Write every line out verbatim and omit the pictures.

:: Provided data ::
┄┄┄┄┄┄

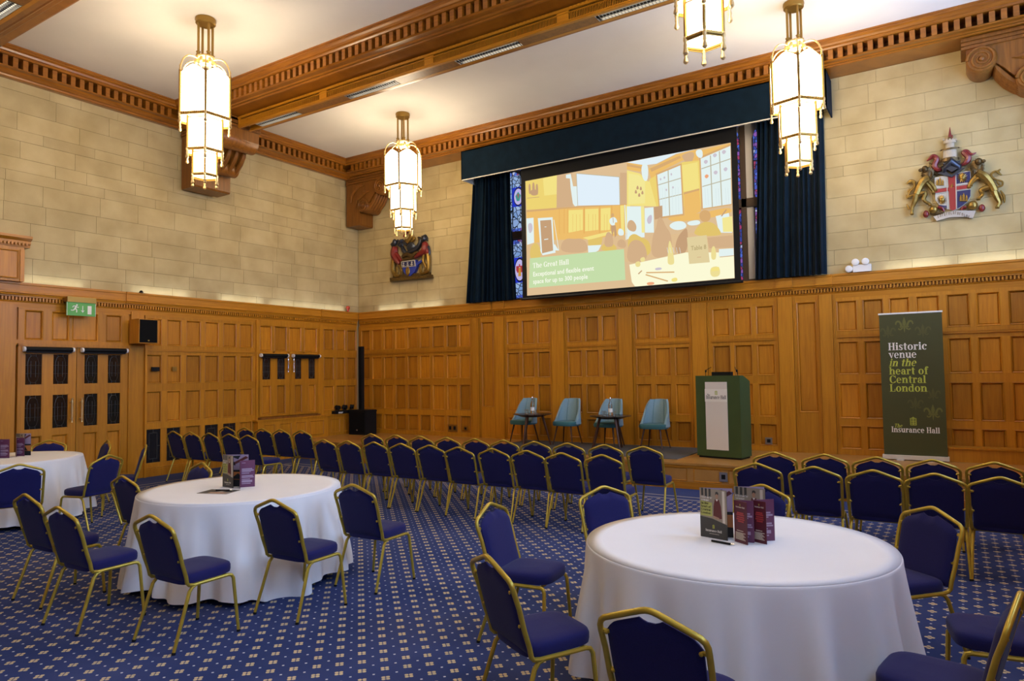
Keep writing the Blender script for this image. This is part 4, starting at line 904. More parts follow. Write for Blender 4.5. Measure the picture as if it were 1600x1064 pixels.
lion(RA, 'lion_supporter', ar, [([(560, 590), (510, 610), (470, 670), (440, 740)], [40, 46, 38, 34])], (545, 545, 58, 62), (520, 508, 34, 32), (480, 520, 22, 16),
     [([(540, 605), (590, 650), (618, 690)], [28, 22, 16]), ([(530, 620), (560, 660), (600, 715)], [24, 18, 12]), ([(440, 730), (425, 800), (400, 860), (395, 915)], [34, 28, 18, 16]), ([(450, 740), (520, 725), (510, 790), (570, 828)], [30, 28, 20, 16])],
     [([(430, 740), (370, 750), (350, 780), (375, 710), (420, 660), (400, 620), (360, 630)], [8, 9, 9, 9, 11, 12, 16]), ([(345, 640), (380, 610), (420, 620), (415, 660)], [8, 16, 14, 6]), ([(400, 700), (370, 690), (350, 720)], [7, 9, 4]), ([(345, 830), (370, 880), (350, 850)], [6, 14, 4]), ([(385, 760), (350, 770), (340, 740)], [7, 9, 4])], 'heraldic_gold')
lion(RA, 'lion_supporter', ar, [([(1000, 540), (1060, 570), (1120, 640), (1150, 700)], [44, 46, 38, 34])], (1000, 480, 62, 66), (1010, 440, 36, 32), (1052, 440, 22, 16),
     [([(1000, 560), (950, 610), (925, 660)], [30, 24, 16]), ([(1010, 580), (980, 600), (940, 640)], [24, 18, 12]), ([(1140, 680), (1165, 750), (1190, 800), (1175, 835)], [34, 28, 18, 18]), ([(1110, 660), (1035, 690), (1045, 730), (1010, 765)], [30, 28, 20, 14])],
     [([(1150, 660), (1210, 650), (1215, 610), (1150, 590), (1120, 550), (1160, 520), (1200, 545)], [8, 9, 9, 10, 11, 12, 10]), ([(1200, 500), (1180, 530), (1215, 555)], [7, 14, 6]), ([(1190, 640), (1170, 610), (1190, 600)], [7, 9, 4]), ([(1200, 690), (1230, 740), (1235, 800)], [6, 14, 6]), ([(1180, 700), (1215, 760), (1205, 820)], [6, 10, 5])], 'heraldic_gold')
for u, v, a_, b_, d_, rd, nm, mt_ in ((600, 875, 42, 38, .05, .05, 'golden_ball', 'heraldic_gold'), (958, 828, 48, 42, .05, .05, 'golden_ball', 'heraldic_gold'), (530, 918, 28, 34, .045, .035, 'red_ball', 'heraldic_red'), (1040, 850, 30, 34, .045, .035, 'red_ball', 'heraldic_red')):
    _p = MB(); RA.blob(_p, u, v, a_, b_, d_, rd); _p.build(nm, mt_, ar, smooth=True)
for q_, r_, mt_ in (([(640, 850), (680, 860), (700, 890)], [14, 20, 8], 'heraldic_red'), ([(900, 850), (870, 850), (860, 880)], [14, 18, 8], 'heraldic_red'), ([(570, 905), (640, 910), (700, 895)], [16, 20, 8], 'heraldic_dark_gold'), ([(860, 880), (920, 870), (985, 850)], [8, 18, 12], 'heraldic_dark_gold')):
    _p = MB(); RA.stroke(_p, q_, r_, .04); _p.build('scrollwork', mt_, ar, smooth=True)
sc_ = MB(); top = [(600, 940), (660, 920), (730, 895), (810, 880), (890, 876), (985, 878)]; bot = [(960, 945), (890, 935), (810, 938), (740, 945), (690, 962), (630, 980)]
RA.plate(sc_, top+bot, .02, .06); ob = sc_.build('motto_scroll', 'silver', ar)
lt = MB()
for k in range(15):
    u = 640+k*20; v = 948-.0*k-60*math.sin(PI*(k+1)/17*.9)**1*.75+(0 if k < 8 else (k-8)*3.2)
    RA.plate(lt, [(u, v-15), (u+4, v-15), (u+4, v+10), (u, v+10)], .059, .064)
    RA.plate(lt, [(u+4, v-15 if k % 3 else v+6), (u+11, v-15 if k % 3 else v+6), (u+11, v-11 if k % 3 else v+10), (u+4, v-11 if k % 3 else v+10)], .059, .064)
    if k % 2: RA.plate(lt, [(u+8, v-15), (u+11, v-15), (u+11, v+10), (u+8, v+10)], .059, .064)
lt.build('worn_lettering', 'heraldic_dark_gold', ob)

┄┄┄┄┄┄

:: Task response ::
Keep writing the Blender script for this image. This is part 4, starting at line 904. More parts follow. Write for Blender 4.5. Measure the picture as if it were 1600x1064 pixels.
lion(RA, 'lion_supporter', ar, [([(560, 590), (510, 610), (470, 670), (440, 740)], [40, 46, 38, 34])], (545, 545, 58, 62), (520, 508, 34, 32), (480, 520, 22, 16),
     [([(540, 605), (590, 650), (618, 690)], [28, 22, 16]), ([(530, 620), (560, 660), (600, 715)], [24, 18, 12]), ([(440, 730), (425, 800), (400, 860), (395, 915)], [34, 28, 18, 16]), ([(450, 740), (520, 725), (510, 790), (570, 828)], [30, 28, 20, 16])],
     [([(430, 740), (370, 750), (350, 780), (375, 710), (420, 660), (400, 620), (360, 630)], [8, 9, 9, 9, 11, 12, 16]), ([(345, 640), (380, 610), (420, 620), (415, 660)], [8, 16, 14, 6]), ([(400, 700), (370, 690), (350, 720)], [7, 9, 4]), ([(345, 830), (370, 880), (350, 850)], [6, 14, 4]), ([(385, 760), (350, 770), (340, 740)], [7, 9, 4])], 'heraldic_gold')
lion(RA, 'lion_supporter', ar, [([(1000, 540), (1060, 570), (1120, 640), (1150, 700)], [44, 46, 38, 34])], (1000, 480, 62, 66), (1010, 440, 36, 32), (1052, 440, 22, 16),
     [([(1000, 560), (950, 610), (925, 660)], [30, 24, 16]), ([(1010, 580), (980, 600), (940, 640)], [24, 18, 12]), ([(1140, 680), (1165, 750), (1190, 800), (1175, 835)], [34, 28, 18, 18]), ([(1110, 660), (1035, 690), (1045, 730), (1010, 765)], [30, 28, 20, 14])],
     [([(1150, 660), (1210, 650), (1215, 610), (1150, 590), (1120, 550), (1160, 520), (1200, 545)], [8, 9, 9, 10, 11, 12, 10]), ([(1200, 500), (1180, 530), (1215, 555)], [7, 14, 6]), ([(1190, 640), (1170, 610), (1190, 600)], [7, 9, 4]), ([(1200, 690), (1230, 740), (1235, 800)], [6, 14, 6]), ([(1180, 700), (1215, 760), (1205, 820)], [6, 10, 5])], 'heraldic_gold')
for u, v, a_, b_, d_, rd, nm, mt_ in ((600, 875, 42, 38, .05, .05, 'golden_ball', 'heraldic_gold'), (958, 828, 48, 42, .05, .05, 'golden_ball', 'heraldic_gold'), (530, 918, 28, 34, .045, .035, 'red_ball', 'heraldic_red'), (1040, 850, 30, 34, .045, .035, 'red_ball', 'heraldic_red')):
    _p = MB(); RA.blob(_p, u, v, a_, b_, d_, rd); _p.build(nm, mt_, ar, smooth=True)
for q_, r_, mt_ in (([(640, 850), (680, 860), (700, 890)], [14, 20, 8], 'heraldic_red'), ([(900, 850), (870, 850), (860, 880)], [14, 18, 8], 'heraldic_red'), ([(570, 905), (640, 910), (700, 895)], [16, 20, 8], 'heraldic_dark_gold'), ([(860, 880), (920, 870), (985, 850)], [8, 18, 12], 'heraldic_dark_gold')):
    _p = MB(); RA.stroke(_p, q_, r_, .04); _p.build('scrollwork', mt_, ar, smooth=True)
sc_ = MB(); top = [(600, 940), (660, 920), (730, 895), (810, 880), (890, 876), (985, 878)]; bot = [(960, 945), (890, 935), (810, 938), (740, 945), (690, 962), (630, 980)]
RA.plate(sc_, top+bot, .02, .06); ob = sc_.build('motto_scroll', 'silver', ar)
lt = MB()
for k in range(15):
    u = 640+k*20; v = 948-.0*k-60*math.sin(PI*(k+1)/17*.9)**1*.75+(0 if k < 8 else (k-8)*3.2)
    RA.plate(lt, [(u, v-15), (u+4, v-15), (u+4, v+10), (u, v+10)], .059, .064)
    RA.plate(lt, [(u+4, v-15 if k % 3 else v+6), (u+11, v-15 if k % 3 else v+6), (u+11, v-11 if k % 3 else v+10), (u+4, v-11 if k % 3 else v+10)], .059, .064)
    if k % 2: RA.plate(lt, [(u+8, v-15), (u+11, v-15), (u+11, v+10), (u+8, v+10)], .059, .064)
lt.build('worn_lettering', 'heraldic_dark_gold', ob)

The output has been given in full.